Multirate filters generalize filters so that the number of input points don't have to equal the number of output points. I don't know what you mean by "indefinite". I don't think Bob asked any question. IMHO, he voiced the opinion that filters necessarily involve streaming sequences of data. I think filters are a bit more general. In image processing, people use filters without the concept of a sequential stream. You make a output pixel by operating on a set of input pixels. I don't see any stream or natural ordering being necessary on the input side. Consider the FILTFILT function in matlab.
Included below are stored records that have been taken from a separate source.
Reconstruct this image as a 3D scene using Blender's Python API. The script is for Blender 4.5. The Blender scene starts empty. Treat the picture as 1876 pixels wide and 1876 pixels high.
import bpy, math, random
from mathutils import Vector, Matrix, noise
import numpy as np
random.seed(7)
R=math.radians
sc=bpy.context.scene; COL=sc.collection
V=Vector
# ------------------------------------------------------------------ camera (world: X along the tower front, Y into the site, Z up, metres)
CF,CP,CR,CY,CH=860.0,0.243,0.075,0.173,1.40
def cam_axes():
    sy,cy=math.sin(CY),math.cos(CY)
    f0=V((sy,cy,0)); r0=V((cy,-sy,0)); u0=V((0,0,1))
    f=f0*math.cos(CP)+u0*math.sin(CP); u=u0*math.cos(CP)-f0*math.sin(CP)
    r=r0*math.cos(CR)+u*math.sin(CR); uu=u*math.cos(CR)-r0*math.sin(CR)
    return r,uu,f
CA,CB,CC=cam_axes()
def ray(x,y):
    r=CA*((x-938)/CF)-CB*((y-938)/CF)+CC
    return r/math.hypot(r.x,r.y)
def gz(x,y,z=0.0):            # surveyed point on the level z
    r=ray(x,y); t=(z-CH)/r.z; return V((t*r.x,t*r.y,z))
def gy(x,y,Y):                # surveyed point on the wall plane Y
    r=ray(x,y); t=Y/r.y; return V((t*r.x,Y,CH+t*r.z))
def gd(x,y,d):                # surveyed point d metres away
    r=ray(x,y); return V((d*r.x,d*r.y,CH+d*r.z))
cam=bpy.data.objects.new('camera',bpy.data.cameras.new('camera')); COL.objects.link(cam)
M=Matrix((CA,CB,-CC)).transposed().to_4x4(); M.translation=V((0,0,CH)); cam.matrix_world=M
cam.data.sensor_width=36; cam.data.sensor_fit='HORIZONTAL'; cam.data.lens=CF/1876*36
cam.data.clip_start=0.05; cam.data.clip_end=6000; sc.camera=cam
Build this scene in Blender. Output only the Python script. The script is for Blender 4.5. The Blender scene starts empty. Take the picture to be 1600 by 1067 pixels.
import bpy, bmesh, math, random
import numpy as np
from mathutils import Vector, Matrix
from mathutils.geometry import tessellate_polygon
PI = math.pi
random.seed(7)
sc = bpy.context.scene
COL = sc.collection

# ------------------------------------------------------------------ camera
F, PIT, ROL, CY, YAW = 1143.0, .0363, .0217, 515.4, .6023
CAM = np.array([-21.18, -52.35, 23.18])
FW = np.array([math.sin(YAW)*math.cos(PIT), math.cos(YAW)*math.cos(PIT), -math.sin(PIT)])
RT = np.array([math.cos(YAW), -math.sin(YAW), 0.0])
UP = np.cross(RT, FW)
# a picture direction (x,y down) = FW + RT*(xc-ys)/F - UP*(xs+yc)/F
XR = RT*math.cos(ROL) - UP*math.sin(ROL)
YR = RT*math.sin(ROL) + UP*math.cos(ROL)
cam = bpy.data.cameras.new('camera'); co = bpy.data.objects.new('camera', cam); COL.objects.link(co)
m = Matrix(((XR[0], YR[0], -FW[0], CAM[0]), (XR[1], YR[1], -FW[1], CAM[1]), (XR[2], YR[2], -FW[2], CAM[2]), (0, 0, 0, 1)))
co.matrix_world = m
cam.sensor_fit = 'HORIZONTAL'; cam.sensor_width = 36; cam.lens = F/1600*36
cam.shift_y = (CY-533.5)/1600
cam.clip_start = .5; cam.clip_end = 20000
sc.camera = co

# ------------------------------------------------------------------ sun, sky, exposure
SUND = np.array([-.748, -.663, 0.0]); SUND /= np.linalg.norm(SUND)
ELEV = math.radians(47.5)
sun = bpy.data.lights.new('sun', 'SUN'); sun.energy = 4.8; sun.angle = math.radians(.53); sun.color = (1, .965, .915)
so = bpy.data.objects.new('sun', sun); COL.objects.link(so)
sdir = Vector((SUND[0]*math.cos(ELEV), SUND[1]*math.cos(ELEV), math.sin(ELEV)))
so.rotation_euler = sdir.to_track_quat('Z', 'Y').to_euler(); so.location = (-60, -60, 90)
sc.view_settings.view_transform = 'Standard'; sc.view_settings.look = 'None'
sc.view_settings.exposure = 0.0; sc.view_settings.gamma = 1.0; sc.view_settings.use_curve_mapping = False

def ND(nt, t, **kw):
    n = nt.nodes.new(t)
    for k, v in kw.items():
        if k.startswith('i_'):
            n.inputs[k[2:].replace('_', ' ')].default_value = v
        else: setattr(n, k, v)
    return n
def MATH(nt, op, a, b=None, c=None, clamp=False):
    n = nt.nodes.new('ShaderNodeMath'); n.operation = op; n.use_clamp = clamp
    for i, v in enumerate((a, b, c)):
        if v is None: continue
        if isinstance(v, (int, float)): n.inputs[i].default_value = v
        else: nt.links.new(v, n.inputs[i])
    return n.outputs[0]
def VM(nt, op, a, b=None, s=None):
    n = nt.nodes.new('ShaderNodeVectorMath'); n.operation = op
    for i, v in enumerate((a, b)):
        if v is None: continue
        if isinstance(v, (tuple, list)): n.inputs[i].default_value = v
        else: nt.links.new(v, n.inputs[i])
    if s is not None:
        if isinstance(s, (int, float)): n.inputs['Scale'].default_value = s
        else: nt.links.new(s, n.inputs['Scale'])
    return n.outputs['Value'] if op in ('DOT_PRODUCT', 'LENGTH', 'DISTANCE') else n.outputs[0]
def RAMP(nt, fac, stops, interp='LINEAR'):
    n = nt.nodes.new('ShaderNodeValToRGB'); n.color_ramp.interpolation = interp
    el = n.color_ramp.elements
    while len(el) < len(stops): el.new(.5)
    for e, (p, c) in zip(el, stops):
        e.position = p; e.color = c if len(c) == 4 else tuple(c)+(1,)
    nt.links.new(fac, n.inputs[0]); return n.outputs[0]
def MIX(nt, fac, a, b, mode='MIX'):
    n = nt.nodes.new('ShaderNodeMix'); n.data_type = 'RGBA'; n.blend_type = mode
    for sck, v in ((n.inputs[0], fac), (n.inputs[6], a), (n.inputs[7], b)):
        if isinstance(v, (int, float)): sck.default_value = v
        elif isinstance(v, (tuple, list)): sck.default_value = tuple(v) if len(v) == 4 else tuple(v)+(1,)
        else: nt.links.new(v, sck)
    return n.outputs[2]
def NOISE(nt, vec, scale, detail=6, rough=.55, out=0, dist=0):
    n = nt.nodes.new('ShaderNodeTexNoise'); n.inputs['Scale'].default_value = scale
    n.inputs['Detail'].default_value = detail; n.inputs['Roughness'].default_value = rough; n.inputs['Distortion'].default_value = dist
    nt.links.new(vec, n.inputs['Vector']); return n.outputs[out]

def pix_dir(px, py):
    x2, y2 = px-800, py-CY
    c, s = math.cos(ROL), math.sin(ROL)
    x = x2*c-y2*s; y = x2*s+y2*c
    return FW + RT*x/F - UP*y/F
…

You put M points in and you get M points out. They use a trick so that the causal and anti-causal passes cancel out the startup and ending transients. Is FILTFILT a filter?, after all since filtering is convolution and the convolution of an IIR filter with a finite sequence is necessarily an infinite sequence, it cannot be, or do we note that we don't really care about the zeros appended the to the front and back of the sequence that don't matter.